Хочу обратить внимание читателей и вот на какой момент: в стихотворении Есенина, кроме упоминания живущего за морем возлюбленного женщины в розовом платке, есть и еще одна почти цитата из Ахматовой.
Сравните:
Есенин
А ты, склонившаяся ниц,
Передо мной стоишь незримо,
Шелка опущенных ресниц
Колышут крылья херувима.
Ахматова
Так я, Господь, простерта ниц:
Коснется ли огонь небесный
Моих сомкнувшихся ресниц
И немоты мой чудесной?
* * *
По странному совпадению в том же 1916 году Цветаева написала посвященные Ахматовой стихи, где Анна Андреевна также предстает перед нами в образе богомолки, только не в розовом, а в темном, с цветиками, платке, а Марина Ивановна, как и Есенин, просит помолиться за нее:
* * *
В темном, с цветиками, платке
– Милости удостоиться —
Ты, потупленная в толпе
Богомолок у Сергий-Троицы.
Помолись за меня, краса,
Грустная и бесовская,
Как поставят тебя леса
Богородицею хлыстовскою.
Чем хуже этот век предшествующих? Разве
Тем, что в чаду печали и тревог
Он к самой черной прикоснулся язве,
Но исцелить ее не мог.
1919
И мы забыли навсегда,
Заключены в столице дикой,
Озера, степи, города
И зори родины великой.
В кругу кровавом день и ночь
Долит жестокая истома…
Никто нам не хотел помочь
За то, что мы остались дома,
За то, что, город свой любя,
А не крылатую свободу,
Мы сохранили для себя
Его дворцы, огонь и воду.
Иная близится пора,
Уж ветер смерти сердце студит,
Но нам священный град Петра
Невольным памятником будет.
1920* * *
Ты всегда таинственный и новый,
Я тебе послушней с каждым днем.
Но любовь твоя, о друг суровый,
Испытание железом и огнем.
Запрещаешь петь и улыбаться,
А молиться запретил давно.
Только б мне с тобою не расстаться,
Остальное все равно!
Так, земле и небесам чужая,
Я живу и больше не пою,
Словно ты у ада и у рая
Отнял душу вольную мою.
Декабрь 1917* * *
На разведенном мосту
В день, ставший праздником ныне,
Кончилась юность моя.
1917–1919* * *
25 октября 1917 года Анна Андреевна бродила по Петрограду и почти оторопела, выйдя к Неве: среди бела дня были разведены мосты.
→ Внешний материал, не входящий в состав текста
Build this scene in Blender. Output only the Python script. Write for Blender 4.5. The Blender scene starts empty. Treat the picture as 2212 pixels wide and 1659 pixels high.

Только на следующее утро знающие люди объяснили ей, что это сделали большевики по приказу Ленина. Дабы не дать войскам Временного правительства задушить пролетарскую революцию. Впрочем, Ахматовой в том октябре было не до политики. Она была совсем одна в переставшем быть своим городе. Анреп уехал. Гумилев – за границей. Обещал весной вызвать ее в Париж и как в воду канул… Сын со свекровью в Бежецке. Родные – где-то в Крыму, отрезанном от центральной России революционным хаосом, и живы ли – неизвестно. Ни денег, ни крыши над головой… Приютили подруги: Валечка Тюльпанова, теперь мадам Срезневская, да Ольга Судейкина, точнее, их оборотистые мужчины; особенно старался Оленькин экс-муж– композитор Артур Лурье, он когда-то, еще во времена «Бродячей Собаки», был сильно неравнодушен к жене Гумилева.